If Harris mentions that teacher pay has been stagnant for decades, she is right. As seen in Figure 1, since 1990 inflation-adjusted salaries have been essentially flat, hovering between $69,000 and $70,000, with a big dip recently.

There is a good chance that an explanation for this that will be offered at the convention is spending cuts to public schools. But as Figure 2 shows, that has not been the case. Inflation-adjusted spending per-pupil has risen pretty steadily, from $12,272 in the 1990–91 school year to $18,614 in 2020–21. Meanwhile, real total spending rose from around $513 billion in 1990–91 to almost $927 billion in 2020–21.

Where is the money going? One place to look is total public school employees (Figure 3).

The number of teachers as a share of all employees has decreased considerably since 1990, from 53.4 percent to 47.5 percent. The employment increases have come especially in instructional aids, which rose from 8.8 percent of all employees to 13.3 percent.

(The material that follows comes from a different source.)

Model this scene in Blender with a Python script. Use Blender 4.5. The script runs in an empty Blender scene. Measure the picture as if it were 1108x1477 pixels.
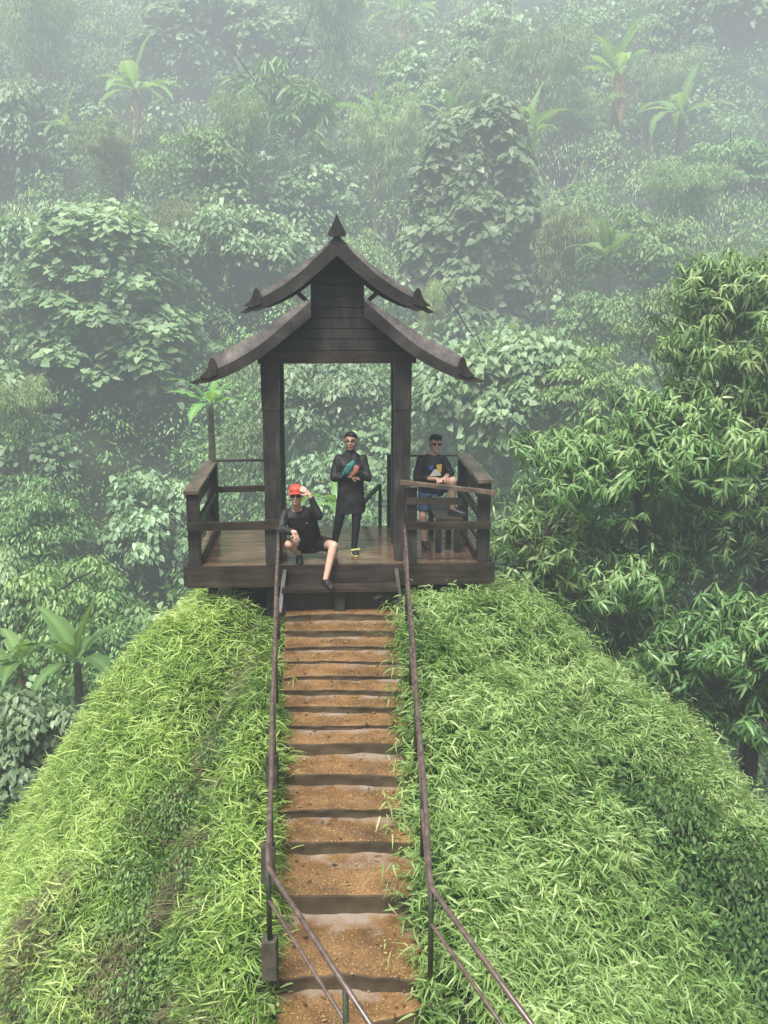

There are also simply more employees. In the fall of 1990, public schools employed 4.5 million people, or 9.2 students per employee. In fall 2022, it was 6.8 million, or just 7.3 students per employee.

So why are public school teachers not getting paid better? At least in part, because public schools have chosen the path of hiring more people, and smaller shares of them teachers, rather than paying teachers more.

That is not something the federal government, which has no constitutional authority to govern in education anyway, should be encouraging.